Processing times for 5 processes were given. how will I find out the minimum average waiting time the processes have to wait in order to get executed if TWO PROCESSORS are given.
On any given processor, the total waiting time for an ordered set of processes taking time P1..PN to complete is the total of individual elapsed times multiplied by the number of waiting processes remaining:
(N - 1)P1 + (N - 2)P2 + ... + PN-1.
This reveals that waiting time is hit by a multiple of the cost of earlier processes, with the consequence that we need to get shorter-running jobs over with as early as possible and minimise queue length. Say we sort the process durations and call them A, B, C, D, and E (the longest-running job). If we contrast the following prioritorisation:
Processor 1: A, B, C, D
Processor 2: E
Total waiting time: 3A + 2B + C
...with...
Processor 1: A, B, D
Processor 2: C, E
Total waiting time: 2A + B + C
We can clearly see the second configuration saves (A + B) total waiting time, and the benefit of distributing the jobs in a 3:2 split. Equally, the 2A + B + C formula can only be worse if we swapped D or E for any of A, B or C, as we know A <= B <= C <= D <= E.

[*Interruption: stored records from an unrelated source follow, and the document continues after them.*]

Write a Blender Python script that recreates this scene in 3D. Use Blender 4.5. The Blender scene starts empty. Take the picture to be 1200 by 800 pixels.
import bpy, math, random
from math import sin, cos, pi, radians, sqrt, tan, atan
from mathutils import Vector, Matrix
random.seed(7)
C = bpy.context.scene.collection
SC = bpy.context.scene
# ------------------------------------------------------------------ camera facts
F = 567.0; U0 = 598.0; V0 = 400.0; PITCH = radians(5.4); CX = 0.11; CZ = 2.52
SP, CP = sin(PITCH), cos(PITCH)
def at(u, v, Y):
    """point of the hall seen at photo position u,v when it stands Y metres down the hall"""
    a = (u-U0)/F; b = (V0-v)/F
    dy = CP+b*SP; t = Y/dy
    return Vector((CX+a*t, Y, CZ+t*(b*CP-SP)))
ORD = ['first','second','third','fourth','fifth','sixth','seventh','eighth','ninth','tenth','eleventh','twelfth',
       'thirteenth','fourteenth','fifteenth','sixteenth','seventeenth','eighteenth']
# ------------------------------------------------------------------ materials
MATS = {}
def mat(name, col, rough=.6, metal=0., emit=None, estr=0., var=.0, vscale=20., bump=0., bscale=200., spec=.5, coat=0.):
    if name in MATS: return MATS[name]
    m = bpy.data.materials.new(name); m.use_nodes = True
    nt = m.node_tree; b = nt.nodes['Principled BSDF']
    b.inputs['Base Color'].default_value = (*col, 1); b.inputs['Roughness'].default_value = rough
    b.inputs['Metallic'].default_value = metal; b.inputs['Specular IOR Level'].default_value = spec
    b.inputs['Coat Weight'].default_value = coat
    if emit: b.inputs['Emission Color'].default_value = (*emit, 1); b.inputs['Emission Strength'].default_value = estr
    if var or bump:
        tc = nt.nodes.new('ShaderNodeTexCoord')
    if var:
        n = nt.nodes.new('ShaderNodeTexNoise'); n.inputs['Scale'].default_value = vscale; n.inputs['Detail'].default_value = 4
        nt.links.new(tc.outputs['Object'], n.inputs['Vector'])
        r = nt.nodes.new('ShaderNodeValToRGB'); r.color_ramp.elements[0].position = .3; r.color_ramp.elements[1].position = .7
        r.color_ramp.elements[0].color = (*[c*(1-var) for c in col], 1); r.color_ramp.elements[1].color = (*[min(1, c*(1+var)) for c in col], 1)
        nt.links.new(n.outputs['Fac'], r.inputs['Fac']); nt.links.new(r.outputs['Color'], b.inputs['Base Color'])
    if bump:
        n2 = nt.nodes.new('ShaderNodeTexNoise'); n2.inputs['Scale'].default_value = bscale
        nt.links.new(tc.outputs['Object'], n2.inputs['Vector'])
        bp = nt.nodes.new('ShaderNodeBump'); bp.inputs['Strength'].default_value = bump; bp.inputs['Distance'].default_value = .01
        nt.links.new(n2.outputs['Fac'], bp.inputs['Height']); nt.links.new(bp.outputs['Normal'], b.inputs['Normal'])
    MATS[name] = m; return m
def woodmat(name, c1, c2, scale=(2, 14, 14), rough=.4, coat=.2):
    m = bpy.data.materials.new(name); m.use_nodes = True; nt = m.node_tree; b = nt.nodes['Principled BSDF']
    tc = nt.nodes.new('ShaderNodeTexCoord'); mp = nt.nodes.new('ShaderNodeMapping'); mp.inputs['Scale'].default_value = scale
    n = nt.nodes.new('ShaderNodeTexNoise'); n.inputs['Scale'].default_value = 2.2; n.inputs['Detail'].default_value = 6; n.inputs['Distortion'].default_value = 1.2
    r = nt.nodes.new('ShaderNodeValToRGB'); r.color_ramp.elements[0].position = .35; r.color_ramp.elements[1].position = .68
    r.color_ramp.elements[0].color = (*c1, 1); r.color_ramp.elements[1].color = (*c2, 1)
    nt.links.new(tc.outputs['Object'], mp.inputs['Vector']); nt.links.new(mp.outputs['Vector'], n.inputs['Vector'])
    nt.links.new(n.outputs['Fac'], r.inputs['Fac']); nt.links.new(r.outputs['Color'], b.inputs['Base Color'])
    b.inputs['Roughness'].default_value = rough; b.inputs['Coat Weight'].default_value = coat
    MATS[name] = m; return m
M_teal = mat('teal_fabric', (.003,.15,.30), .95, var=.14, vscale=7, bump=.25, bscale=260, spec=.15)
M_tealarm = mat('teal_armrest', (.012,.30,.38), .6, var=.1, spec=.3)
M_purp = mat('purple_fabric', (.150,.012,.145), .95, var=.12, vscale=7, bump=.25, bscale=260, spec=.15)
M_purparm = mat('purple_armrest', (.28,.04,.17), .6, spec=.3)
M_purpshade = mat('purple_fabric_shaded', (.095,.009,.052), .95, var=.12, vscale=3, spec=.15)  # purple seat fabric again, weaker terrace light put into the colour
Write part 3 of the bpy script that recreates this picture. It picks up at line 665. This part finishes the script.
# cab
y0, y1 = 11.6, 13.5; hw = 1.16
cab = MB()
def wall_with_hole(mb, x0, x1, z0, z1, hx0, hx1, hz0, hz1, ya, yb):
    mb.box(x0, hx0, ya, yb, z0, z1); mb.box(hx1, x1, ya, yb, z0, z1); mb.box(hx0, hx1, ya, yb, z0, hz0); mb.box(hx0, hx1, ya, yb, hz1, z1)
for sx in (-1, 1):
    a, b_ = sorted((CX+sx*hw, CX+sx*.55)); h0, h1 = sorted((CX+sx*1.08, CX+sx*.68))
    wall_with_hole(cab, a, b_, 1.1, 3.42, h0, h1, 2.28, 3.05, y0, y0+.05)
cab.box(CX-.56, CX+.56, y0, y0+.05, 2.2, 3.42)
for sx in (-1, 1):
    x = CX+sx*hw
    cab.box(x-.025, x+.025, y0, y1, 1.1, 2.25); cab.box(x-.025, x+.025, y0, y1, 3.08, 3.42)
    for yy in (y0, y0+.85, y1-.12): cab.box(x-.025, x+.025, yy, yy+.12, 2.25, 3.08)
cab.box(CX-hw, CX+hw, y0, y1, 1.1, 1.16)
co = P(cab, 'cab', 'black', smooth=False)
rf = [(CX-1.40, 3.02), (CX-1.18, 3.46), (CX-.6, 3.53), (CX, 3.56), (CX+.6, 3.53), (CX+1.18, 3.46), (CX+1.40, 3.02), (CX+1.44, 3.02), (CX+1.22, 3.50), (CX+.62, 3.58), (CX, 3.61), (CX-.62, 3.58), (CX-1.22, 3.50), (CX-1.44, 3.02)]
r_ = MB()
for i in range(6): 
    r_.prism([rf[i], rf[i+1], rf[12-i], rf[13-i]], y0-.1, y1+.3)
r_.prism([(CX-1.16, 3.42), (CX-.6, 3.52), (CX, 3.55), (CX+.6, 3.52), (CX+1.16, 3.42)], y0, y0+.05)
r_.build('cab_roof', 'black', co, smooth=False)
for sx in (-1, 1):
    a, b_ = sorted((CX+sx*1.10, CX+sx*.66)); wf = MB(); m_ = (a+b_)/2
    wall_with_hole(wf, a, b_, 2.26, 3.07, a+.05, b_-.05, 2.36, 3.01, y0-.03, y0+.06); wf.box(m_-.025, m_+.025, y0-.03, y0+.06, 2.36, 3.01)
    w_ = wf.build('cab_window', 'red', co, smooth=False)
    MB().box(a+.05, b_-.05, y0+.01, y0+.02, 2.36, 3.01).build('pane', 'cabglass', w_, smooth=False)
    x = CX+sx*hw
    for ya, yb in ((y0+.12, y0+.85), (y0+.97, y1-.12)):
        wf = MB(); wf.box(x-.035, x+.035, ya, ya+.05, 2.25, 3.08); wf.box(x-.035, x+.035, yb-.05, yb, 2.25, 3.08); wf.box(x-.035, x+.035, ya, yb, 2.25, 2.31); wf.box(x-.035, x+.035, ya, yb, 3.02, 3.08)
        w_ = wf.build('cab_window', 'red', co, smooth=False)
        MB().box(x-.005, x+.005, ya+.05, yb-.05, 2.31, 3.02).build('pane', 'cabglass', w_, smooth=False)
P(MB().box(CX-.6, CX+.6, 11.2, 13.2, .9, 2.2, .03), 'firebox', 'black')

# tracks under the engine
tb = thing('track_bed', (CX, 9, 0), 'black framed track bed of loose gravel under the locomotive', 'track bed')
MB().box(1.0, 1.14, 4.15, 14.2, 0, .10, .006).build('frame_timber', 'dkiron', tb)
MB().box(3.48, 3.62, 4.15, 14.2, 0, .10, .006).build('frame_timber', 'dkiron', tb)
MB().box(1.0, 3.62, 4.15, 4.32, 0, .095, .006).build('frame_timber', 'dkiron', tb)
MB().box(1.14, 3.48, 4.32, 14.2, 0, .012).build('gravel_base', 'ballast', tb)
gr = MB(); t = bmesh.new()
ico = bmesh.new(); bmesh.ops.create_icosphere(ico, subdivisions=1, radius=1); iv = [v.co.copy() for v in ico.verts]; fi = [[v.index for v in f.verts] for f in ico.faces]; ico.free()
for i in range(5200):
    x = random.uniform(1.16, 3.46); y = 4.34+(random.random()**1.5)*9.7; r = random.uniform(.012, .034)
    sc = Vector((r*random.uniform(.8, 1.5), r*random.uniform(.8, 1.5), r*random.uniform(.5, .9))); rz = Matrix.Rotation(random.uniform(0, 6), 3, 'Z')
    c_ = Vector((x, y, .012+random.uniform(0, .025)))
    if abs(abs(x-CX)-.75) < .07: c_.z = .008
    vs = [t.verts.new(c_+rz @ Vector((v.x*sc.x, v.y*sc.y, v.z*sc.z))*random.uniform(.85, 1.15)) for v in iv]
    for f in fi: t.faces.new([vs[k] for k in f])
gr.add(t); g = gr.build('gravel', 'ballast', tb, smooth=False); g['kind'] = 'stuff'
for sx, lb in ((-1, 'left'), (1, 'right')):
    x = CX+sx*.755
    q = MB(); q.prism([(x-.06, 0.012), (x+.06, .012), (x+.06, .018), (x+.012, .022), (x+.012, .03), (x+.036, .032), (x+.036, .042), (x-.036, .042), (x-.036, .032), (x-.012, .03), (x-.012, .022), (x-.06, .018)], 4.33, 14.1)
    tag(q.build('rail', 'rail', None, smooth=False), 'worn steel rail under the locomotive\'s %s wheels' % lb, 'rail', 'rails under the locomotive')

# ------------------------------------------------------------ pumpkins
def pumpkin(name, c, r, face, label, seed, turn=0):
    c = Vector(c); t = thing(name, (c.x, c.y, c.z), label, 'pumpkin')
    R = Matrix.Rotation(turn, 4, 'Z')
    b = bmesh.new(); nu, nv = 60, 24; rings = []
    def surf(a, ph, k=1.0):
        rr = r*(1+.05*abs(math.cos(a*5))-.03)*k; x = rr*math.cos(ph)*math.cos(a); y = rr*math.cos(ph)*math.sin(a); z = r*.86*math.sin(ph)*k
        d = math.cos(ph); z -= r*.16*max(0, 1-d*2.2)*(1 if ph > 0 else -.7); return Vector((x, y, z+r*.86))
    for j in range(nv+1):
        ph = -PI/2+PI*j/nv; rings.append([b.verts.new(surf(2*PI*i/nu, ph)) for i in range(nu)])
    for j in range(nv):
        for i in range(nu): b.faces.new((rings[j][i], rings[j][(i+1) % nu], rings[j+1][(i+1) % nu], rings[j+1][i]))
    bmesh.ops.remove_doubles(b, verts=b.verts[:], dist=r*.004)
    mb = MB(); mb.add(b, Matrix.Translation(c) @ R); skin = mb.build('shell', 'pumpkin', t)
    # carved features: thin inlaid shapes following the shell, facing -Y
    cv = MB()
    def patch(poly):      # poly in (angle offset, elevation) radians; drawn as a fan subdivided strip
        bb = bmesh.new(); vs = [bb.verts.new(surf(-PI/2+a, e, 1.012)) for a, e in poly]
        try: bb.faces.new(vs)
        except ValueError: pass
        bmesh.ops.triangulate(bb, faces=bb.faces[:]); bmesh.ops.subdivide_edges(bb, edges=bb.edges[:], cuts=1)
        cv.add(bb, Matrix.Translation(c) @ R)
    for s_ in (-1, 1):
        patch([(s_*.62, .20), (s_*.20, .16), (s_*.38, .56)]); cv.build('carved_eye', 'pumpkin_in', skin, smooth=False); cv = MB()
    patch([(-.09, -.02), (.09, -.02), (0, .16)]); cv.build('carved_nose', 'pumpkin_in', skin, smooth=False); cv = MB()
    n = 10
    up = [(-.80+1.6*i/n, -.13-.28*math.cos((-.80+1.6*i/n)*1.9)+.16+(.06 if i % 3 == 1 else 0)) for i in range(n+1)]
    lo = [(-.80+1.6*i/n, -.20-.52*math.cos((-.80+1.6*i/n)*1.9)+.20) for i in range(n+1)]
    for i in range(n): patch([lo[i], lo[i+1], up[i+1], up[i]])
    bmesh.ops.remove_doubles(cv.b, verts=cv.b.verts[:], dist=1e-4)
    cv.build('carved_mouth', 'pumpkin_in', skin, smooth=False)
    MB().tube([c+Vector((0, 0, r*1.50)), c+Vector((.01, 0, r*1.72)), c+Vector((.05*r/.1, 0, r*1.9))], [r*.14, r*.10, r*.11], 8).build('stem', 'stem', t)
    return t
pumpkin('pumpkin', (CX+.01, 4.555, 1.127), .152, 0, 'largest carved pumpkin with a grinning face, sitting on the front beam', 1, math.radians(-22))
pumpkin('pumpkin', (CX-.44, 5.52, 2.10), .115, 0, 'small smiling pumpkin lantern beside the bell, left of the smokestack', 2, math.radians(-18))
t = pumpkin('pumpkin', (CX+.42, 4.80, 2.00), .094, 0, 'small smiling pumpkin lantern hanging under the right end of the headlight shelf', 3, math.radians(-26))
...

There are only two alternative 3:2 permutations given D and E don't partake in the waiting time calculation (they will be denoted with X hereafter).
Processor 1: A, C, X
Processor 2: B, X
Total waiting time: 2A + C + B [no change]
Processor 1: A, X
Processor 2: B, C, X
Total waiting time: A + 2B + C [maybe worse as B>=A]
Thus, the optimal and equally satisfactory orderings are: ABX/CX and ACX/BX.